>>>

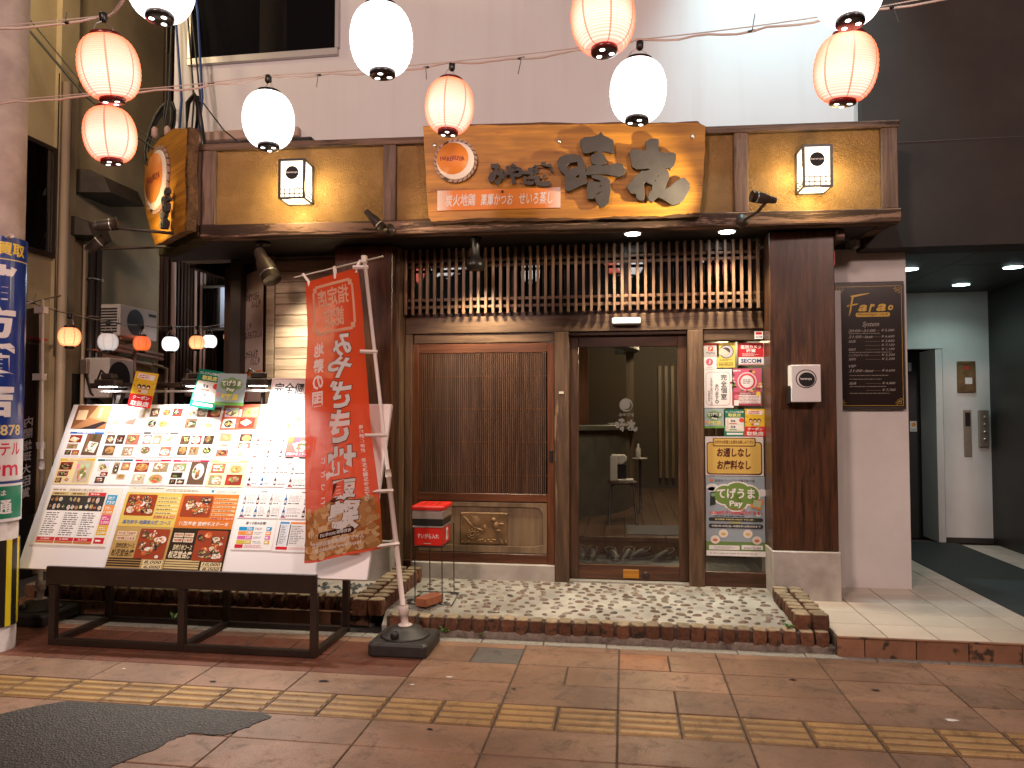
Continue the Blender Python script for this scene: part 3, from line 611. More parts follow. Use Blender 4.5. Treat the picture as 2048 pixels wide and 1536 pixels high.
# frosted decal on the glass: moon emblem over the shop name
dc=Pr(.4,.36); GR=(.10,.094,.088)
dc.ell(.2,.245,.055,.055,GR,24,1); dc.ell(.211,.239,.038,.038,(.02,.018,.015),20,2); dc.ell(.195,.249,.039,.039,GR,20,3)
dc.text('みやざき',.14,.150,.265,.178,GR,.02); DECAL(dc)
dc.build('glass_decal',ed,(-.183,6.334,1.368),label='grey moon emblem and shop name on the door glass')
# side window
sw=E('side_window',None,None); sw.parent=rb; del sw['wl']
BX('rail','wood_door_x',sw,.637,1.1183,6.262,6.32,.155,.27,.003); BX('pane','glass_clear',sw,.637,1.1183,6.285,6.290,.27,2.14); BX('bead','wood_door',sw,.637,.645,6.257,6.283,.27,2.135,.002)
# ---------------------------------------------------------------- canopy, in its own slightly turned frame
AX,AY=-3.358,5.564; CA=math.atan2(.293,5.369); CW=5.378
cn=E('canopy','stucco canopy with weathered timber frame above the restaurant entrance','canopy',(AX,AY,2.95),CA)
def K_(n,m,x0,x1,y0,y1,z0,z1,b=.006,**k): return BX(n,m,cn,x0,x1,y0,y1,z0-2.95,z1-2.95,bevel=b,w=False,**k)
K_('lower_beam','wood_beam',-.005,CW+.015,-.035,.10,2.95,3.054,b=.008)
K_('top_rail','wood_weathered',-.01,CW+.015,-.03,.10,3.662,3.714)
for x0,x1 in ((.0,.115),(1.492,1.595),(4.195,4.300),(5.262,5.378)): K_('post','wood_canopy_post',x0,x1,-.022,.09,3.055,3.661)
for x0,x1 in ((.116,1.491),(1.596,4.194),(4.301,5.261)): K_('stucco_panel','stucco',x0,x1,.012,.07,3.055,3.661,b=0)
K_('return_panel','stucco',5.30,5.36,.10,.72,3.055,3.66,b=0); K_('return_beam','wood_beam',5.27,5.37,.101,.60,2.951,3.053)
# soffit and roof follow building and chamfered corner (plan polygon in world metres)
plan=[(-3.34,5.59),(2.0,5.88),(2.0,6.42),(-4.12,6.42),(-4.09,6.16)]
so=G().prism(plan,2.962,2.985,'z'); so.v=[((x-AX)*math.cos(-CA)-(y-AY)*math.sin(-CA),(x-AX)*math.sin(-CA)+(y-AY)*math.cos(-CA),z-2.95) for x,y,z in so.v]; so.build('soffit','soffit',cn,w=False)
ro=G().prism(plan,3.60,3.655,'z'); ro.v=[((x-AX)*math.cos(-CA)-(y-AY)*math.sin(-CA),(x-AX)*math.sin(-CA)+(y-AY)*math.cos(-CA),z-2.95) for x,y,z in ro.v]; ro.build('roof_sheet','soffit',cn,w=False)
# chamfered left face of the canopy
CH=math.atan2(.57,-.72)   # direction from the corner to the back left
def chm(u,v,z): return (AX+math.cos(CH)*u+math.cos(CH+PI/2)*v,AY+math.sin(CH)*u+math.sin(CH+PI/2)*v,z)
def CHB(n,m,u0,u1,v0,v1,z0,z1,b=.006):
    g=G().box(u0,u1,v0,v1,z0,z1); g.v=[chm(*p) for p in g.v]
    g.v=[((x-AX)*math.cos(-CA)-(y-AY)*math.sin(-CA),(x-AX)*math.sin(-CA)+(y-AY)*math.cos(-CA),z-2.95) for x,y,z in g.v]
    return g.build(n,m,cn,b,w=False)
CHB('lower_beam','wood_moss',.01,.94,-.11,.03,2.951,3.053); CHB('stucco_panel','wood_moss',.03,.93,-.10,-.03,3.054,3.66,0); CHB('top_rail','wood_weathered',.0,.94,-.11,.03,3.661,3.712); CHB('post','wood_canopy_post',.004,.07,-.02,.035,3.055,3.66)
K_('brace','wood_beam',4.98,5.04,.12,.75,2.86,2.945)
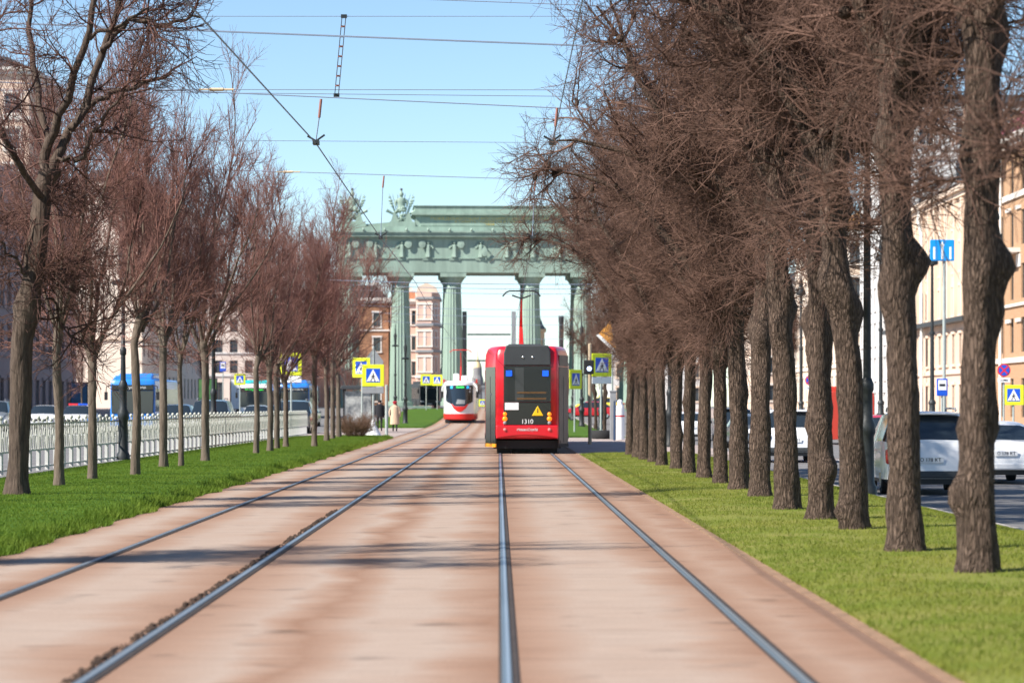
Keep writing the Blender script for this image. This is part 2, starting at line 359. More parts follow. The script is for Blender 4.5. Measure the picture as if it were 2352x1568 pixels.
# ------------------------------------------------------------------ trees
def unit(v): return v / np.maximum(np.linalg.norm(v, axis=-1, keepdims=True), 1e-9)
def grow(p, d, ln, r0, r1, K, wander, trop):
    N = len(p); pts = np.zeros((N, K + 1, 3)); pts[:, 0] = p; d = unit(d); st = (ln / K)[:, None]
    for k in range(K):
        d = unit(d + rng.normal(0, wander, (N, 3)) + np.array([0, 0, trop])); pts[:, k + 1] = pts[:, k] + d * st
    t = np.linspace(0, 1, K + 1)[None, :]
    return pts, r0[:, None] * (1 - t) + r1[:, None] * t
def spawn(pts, n, t0, ang, sd, up=0., t1=1.):
    N, K1, _ = pts.shape; t = t0 + (t1 - t0) * rng.random((N, n)); f = t * (K1 - 1); i = np.minimum(f.astype(int), K1 - 2); f = (f - i)[..., None]
    I = np.arange(N)[:, None]; a, b = pts[I, i], pts[I, i + 1]; p = (a * (1 - f) + b * f).reshape(-1, 3); tan = unit(b - a).reshape(-1, 3)
    q = unit(np.cross(tan, rng.normal(0, 1, tan.shape))); g = np.radians(rng.normal(ang, sd, len(tan)))[:, None]
    d = tan * np.cos(g) + q * np.sin(g); d[:, 2] += up
    return p, unit(d), t.reshape(-1)
def tubes(sets, Sd):
    Vs, Qs, o = [], [], 0
    for pts, r in sets:
        N, K1, _ = pts.shape; ax = unit(pts[:, -1] - pts[:, 0]); ref = np.where(np.abs(ax[:, 2:3]) > .8, np.array([[1., 0, 0]]), np.array([[0., 0, 1]]))
        a = unit(np.cross(ax, ref)); b = np.cross(ax, a); th = np.arange(Sd) * 2 * np.pi / Sd
        ring = a[:, None] * np.cos(th)[None, :, None] + b[:, None] * np.sin(th)[None, :, None]
        V = pts[:, :, None] + ring[:, None] * r[:, :, None, None]; Vs.append(V.reshape(-1, 3))
        n, k, s = np.meshgrid(np.arange(N), np.arange(K1 - 1), np.arange(Sd), indexing='ij'); s2 = (s + 1) % Sd
        idx = lambda kk, ss: (n * K1 + kk) * Sd + ss + o
        Qs.append(np.stack([idx(k, s), idx(k, s2), idx(k + 1, s2), idx(k + 1, s)], -1).reshape(-1, 4)); o += N * K1 * Sd
    return np.concatenate(Vs), np.concatenate(Qs)
def trunk_mesh(path, rad, knobs, seed, n=20):
    """tapered trunk skin along a path with burls: knobs = (t, azimuth, size, spread)"""
    rs = np.random.default_rng(seed); P = np.array(path, float); K = 46
    t = np.linspace(0, 1, len(P)); tt = np.linspace(0, 1, K); C = np.stack([np.interp(tt, t, P[:, i]) for i in range(3)], 1); rr = np.interp(tt, t, rad)
    Ht = P[-1, 2] - P[0, 2]; flare = 1 + .35 * np.exp(-tt * Ht / .13)
    V = []
    ph = rs.random(8) * 6.28
    for k in range(K):
        a = np.arange(n) * 2 * np.pi / n; z = tt[k] * Ht
        r = rr[k] * flare[k] * (1 + .05 * np.sin(3 * a + ph[0] + 1.6 * z) + .04 * np.sin(5 * a + ph[1] - 3 * z) + .045 * np.sin(2 * a + 6 * z + ph[2]) + .03 * np.sin(a + 11 * z + ph[3]) + rs.normal(0, .026, n))
        for (kt, ka, ks, kw) in knobs:
            da = (a - ka + np.pi) % (2 * np.pi) - np.pi
            r = r + ks * np.exp(-((tt[k] - kt) * Ht / kw) ** 2 - (da / .75) ** 2)
        V.append(C[k] + np.stack([r * np.cos(a), r * np.sin(a), 0 * a], 1))
    V = np.concatenate(V); i, s = np.meshgrid(np.arange(K - 1), np.arange(n), indexing='ij'); s2 = (s + 1) % n
    Q = np.stack([i * n + s, i * n + s2, (i + 1) * n + s2, (i + 1) * n + s], -1).reshape(-1, 4)
    return V, Q
def twigs(L1, p, start=2):
    """levels 2-4 of branching on the limbs L1"""
    out = []
    def lv(base, n, t0, ang, sd, up, ln, r0, r1, K, wan, trop, a):
        q, d, t = spawn(base, n, t0, ang, sd, up); l = rng.uniform(ln[0], ln[1], len(q)) * ((.72 + .45 * t - .45 * t ** 3) if len(a) > 11 else (1.15 - .5 * t))
        pts, r = grow(q, d, l, np.full(len(q), r0), np.full(len(q), r1), K, wan, trop); out.append((pts, r)); return pts
    b = L1
    for a in p: b = lv(b, *a[:11], a)
    return out
PR_P = [(15, .06, 50, 18, .05, (.8, 1.9), .027, .008, 5, .20, .03, 1), (11, .06, 48, 24, .0, (.4, 1.2), .0085, .0036, 3, .22, .02), (10, .03, 44, 22, .0, (.15, .55), .0040, .0020, 2, .22, .02)]
PL_P = [(14, .02, 36, 14, .12, (.75, 1.7), .014, .006, 4, .10, .10), (9, .06, 32, 16, .1, (.45, 1.0), .0058, .0032, 3, .13, .07), (7, .05, 34, 18, .05, (.18, .45), .0036, .0020, 2, .16, .05)]
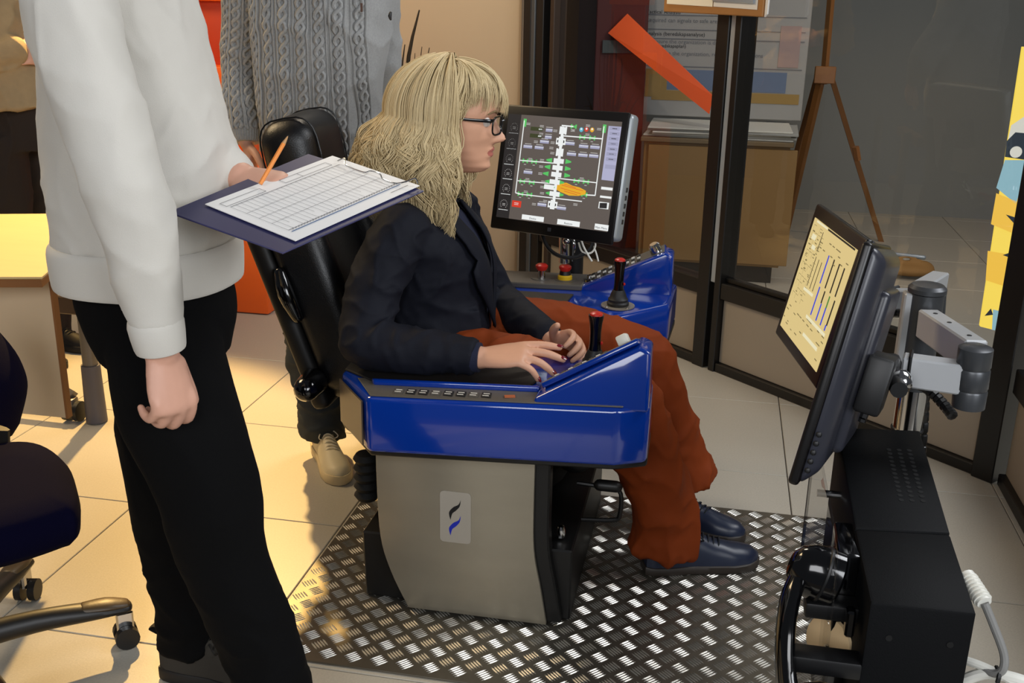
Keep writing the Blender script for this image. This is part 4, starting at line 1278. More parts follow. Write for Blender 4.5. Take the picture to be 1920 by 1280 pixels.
R_ = []
for sc, dz in ((0.05, 0.006), (0.5, 0.006), (0.9, 0.002), (0.975, -0.012), (1.0, -0.035), (0.97, -0.065), (0.85, -0.085), (0.4, -0.09), (0.05, -0.09)):
    Q = spl([tuple(p) for p in st_out + [st_out[0]]], 4)[:-1]
    R_.append([V((sx + (p[0] - sx) * sc, sy + (p[1] - sy) * sc, SZ + dz)) for p in Q])
MB().rings(R_).build('seat', M_fab, oc, True, 60)
MB().tube([V((-1.1960, 1.6328, 0.4000)), V((-1.1782, 1.6370, 0.4000))], [(0.012, 0.008)] * 2, 8, round_=True).build('seat_lever', M_plast, oc)
mbk = MB()
pts = [(-1.5402, 1.8000, 0.4594), (-1.5390, 1.8200, 0.5432), (-1.5565, 1.8400, 0.6069), (-1.5870, 1.8600, 0.6696)]
mbk.tube(pts, [(0.05, 0.19), (0.06, 0.21), (0.055, 0.20), (0.04, 0.16)], 24, 5, up=(0, 1, 0), round_=True)
mbk.build('backrest', M_fab, oc, True, 60)
MB().tube([(-1.4533, 1.8000, 0.4865), (-1.4714, 1.8000, 0.3857), (-1.5226, 1.8000, 0.2908)], [(0.012, 0.035)] * 3, 10, 3).build('back_bracket', M_base2, oc)
hub = V((-1.4421, 1.5816, 0.1000))
MB().cyl(hub, (hub.x - 0.02, hub.y + 0.04, 0.38), 0.026, n=18).build('gas_column', M_base2, oc)
MB().cyl(hub + V((0, 0, -0.03)), hub + V((0, 0, 0.04)), 0.055, 0.045, n=20).build('hub', M_base2, oc)
ends = [V((-1.1878, 1.7923, 0.1050)), V((-1.5130, 1.9075, 0.1050))]
r0 = (ends[0] - hub)
ang0 = math.atan2(r0.y, r0.x)
ang1 = math.atan2((ends[1] - hub).y, (ends[1] - hub).x)
for k in range(5):
    a = ang0 + (ang1 - ang0) * k if k < 2 else ang1 + (2 * PI - (ang1 - ang0)) * (k - 1) / 4
    e_ = hub + V((math.cos(a), math.sin(a), 0)) * (0.40 if k > 1 else (ends[k] - hub).length)
    e_.z = 0.095
    d_ = (e_ - hub)
    arm = MB().tube([hub + V((0, 0, 0.005)), hub + d_ * 0.45 + V((0, 0, 0.012)), hub + d_ * 0.8 + V((0, 0, 0.006)), e_], [(0.028, 0.028), (0.024, 0.024), (0.026, 0.018), (0.022, 0.012)], 14, 4, round_=True).build('base_arm', M_base2, oc)
    MB().tube([hub + d_ * 0.74 + V((0, 0, 0.018)), hub + d_ * 0.88 + V((0, 0, 0.015)), e_ + V((0, 0, 0.007))], [(0.020, 0.010), (0.025, 0.011), (0.018, 0.008)], 14, 3, round_=True).build('foot_rest', M_base, arm)
    n2 = V((-d_.y, d_.x, 0)).normalized()
    for s_ in (-1, 1):
        c_ = V((e_.x, e_.y, 0.026)) - d_ * 0.02
        MB().cyl(c_ + n2 * (s_ * 0.008), c_ + n2 * (s_ * 0.024), 0.0255, n=18).build('caster_wheel', M_base2, arm)
    MB().box(V((e_.x, e_.y, 0.058)) - d_ * 0.02, (0.036, 0.014, 0.05), frame(d_, (0, 0, 1)), 0.004, 1).build('caster_fork', M_chrome, arm)

# orange cabinet behind the standing visitors
M_or = mat('orange_lacquer', 'ff6a1c', 0.35, var=0.04, vscale=3)
M_ord = mat('dark_orange_fabric', 'c23a12', 0.5)  # darker orange of the cabinet's upper panel
og = thing('orange_cabinet', 'tall orange stepped display cabinet behind the person in grey cable knit jumper', 'cabinet', (-2.05, 4.3, 0))
oy = 4.15
ob = [V((-2.3117, 4.1500, -0.0262)), V((-1.8875, 4.1500, 0.0014)), V((-1.9727, 4.5000, 0.0016))]
zt_ = 0.66
x_l, x_m = ob[0].x, ob[1].x
MB().box(((x_l + x_m) / 2, oy + 0.17, zt_ / 2 + 0.003), (x_m - x_l, 0.36, zt_), None, 0.012, 2).build('base_body', M_or, og)
MB().box(((x_l + x_m) / 2 - 0.09, oy + 0.24, 0.66 + 0.15), (x_m - x_l - 0.14, 0.22, 0.30), None, 0.01, 2).build('middle_step', M_or, og)
MB().box(((x_l + x_m) / 2 - 0.09, oy + 0.22, 1.0), (x_m - x_l - 0.10, 0.26, 0.10), None, 0.01, 2).build('shelf', M_or, og)
MB().box(((x_l + x_m) / 2 - 0.12, oy + 0.26, 1.18), (x_m - x_l - 0.14, 0.18, 0.27), None, 0.006, 2).build('dark_panel', M_ord, og)
MB().box(((x_l + x_m) / 2 - 0.06, oy + 0.24, 1.42), (x_m - x_l - 0.10, 0.24, 0.22), None, 0.01, 2).build('top_body', M_or, og)
lp = V((-2.0255, 4.2550, 0.6793))
MB().box(lp, (0.036, 0.003, 0.014)).build('label_plate', M_gloss, og)
MB().box(lp + V((0, -0.002, 0)), (0.024, 0.002, 0.007)).build('label_sticker', mat('label_tan', 'c58a4a', 0.5), og)
pcx = V((-1.9065, 4.2100, 1.0026))
MB().box(pcx + V((0, 0, -0.02)), (0.09, 0.004, 0.18)).build('picture', mat('picture_tan', 'd9b08a', 0.6), og)
for dz, dx in ((0.05, 0.0), (0.0, 0.012), (-0.06, 0.006)):
    MB().box(pcx + V((dx, -0.003, dz)), (0.018, 0.003, 0.02), Matrix.Rotation(0.4, 3, 'Y')).build('picture_mark', M_plast, og)

# reed plant behind the seated woman
pt_ = thing('reed_plant', 'dry reed and grass plant in a dark pot before the cream wall', 'plant', (-1.0, 4.45, 0))
pq = V((-1.3391, 4.4500, 0.4257))
MB().lathe([(0.001, 0.0), (0.10, 0.0), (0.14, 0.42), (0.13, 0.42), (0.12, 0.38), (0.001, 0.38)], (pq.x, 4.45, 0.001), 28).build('pot', mat('pot_dark', '2a241e', 0.6), pt_)
M_reed = mat('dark_reed', '2b2112', 0.7)
M_gr = mat('dry_grass', '6f6338', 0.7)
base = V((pq.x, 4.45, 0.40))
REEDS = [((-1.2781, 4.4500, 1.2873), 0.010), ((-1.3756, 4.4500, 1.1516), 0.006), ((-1.3652, 4.4700, 1.1510), 0.005), ((-1.3367, 4.4300, 1.1491), 0.006), ((-1.2355, 4.4500, 1.1379), 0.005), ((-1.2823, 4.5000, 1.1387), 0.004), ((-1.3075, 4.4800, 1.1126), 0.004), ((-1.3033, 4.4000, 1.0736), 0.005)]
REEDB = [(-1.3379, 4.4500, 1.0032), (-1.3866, 4.4500, 0.9346), (-1.3784, 4.4700, 0.9331), (-1.3566, 4.4300, 0.9374), (-1.2724, 4.4500, 0.9386), (-1.3059, 4.5000, 0.9330), (-1.3168, 4.4800, 0.9344), (-1.3168, 4.4000, 0.9415)]
for (tp, r_), bm_ in zip(REEDS, REEDB):
    MB().tube([base, bm_, tp], [r_ * 0.8, r_, r_ * 0.35], 7, 4, round_=True).build('reed', M_reed, pt_)
rnd = random.Random(11)
gm = MB()
for k in range(70):
    a = rnd.uniform(0, 2 * PI)
    h = rnd.uniform(0.25, 0.62)
    o_ = V((math.cos(a), 0.6 * math.sin(a), 0)) * rnd.uniform(0.05, 0.16)
    p0, p1, p2 = base + o_ * 0.3, base + o_ + V((0, 0, h * 0.7)), base + o_ * 1.8 + V((0, 0, h * rnd.uniform(0.7, 1.0)))
    gm.tube([p0, p1, p2], [0.004, 0.004, 0.001], 3, 4)
o = gm.build('grass_blades', M_gr, pt_, False)
o['kind'] = 'stuff'

# ------------------------------------------------------------------ people
M_skin = mat('skin_light', 'd3a083', 0.5, var=0.05, vscale=40, bump=0.05, bscale=250)
M_skin2 = mat('skin_light_rosy', 'd2a089', 0.5, var=0.07, vscale=30, bump=0.05, bscale=250)
M_lip = mat('lip_rose', 'b0685c', 0.4)
M_eyew = mat('eye_white', 'e6e0da', 0.2)
M_iris = mat('iris_dark', '2a3238', 0.15)
M_nail = mat('nail_burgundy', '6e1420', 0.2, coat=0.5)

HF = [(-.118, .050), (-.112, .074), (-.100, .087), (-.088, .083), (-.076, .0845), (-.066, .0850), (-.056, .0865), (-.048, .087), (-.03, .087), (-.01, .087),
      (.006, .087), (.018, .093), (.03, .0945), (.055, .091), (.08, .073), (.098, .045), (.108, .02), (.112, .0)]
HBK = [(-.118, .005), (-.10, .03), (-.07, .062), (-.04, .082), (-.01, .097), (.03, .103), (.06, .095), (.085, .07), (.1, .042), (.108, .02), (.112, 0)]
HW = [(-.118, .018), (-.112, .028), (-.098, .041), (-.08, .052), (-.06, .060), (-.035, .066), (-.01, .070), (.02, .073), (.05, .072), (.075, .062), (.095, .043), (.107, .02), (.112, 0)]
HN = [(-.052, 0), (-.047, .008), (-.042, .024), (-.036, .031), (-.03, .028), (-.015, .017), (0, .007), (.01, 0)]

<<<

* Request
Select all lines in the listing above where the word "from" appears, and show them.

* The answer
Continue the Blender Python script for this scene: part 3, from line 611. More parts follow. Use Blender 4.5. Treat the picture as 2048 pixels wide and 1536 pixels high.
CH=math.atan2(.57,-.72)   # direction from the corner to the back left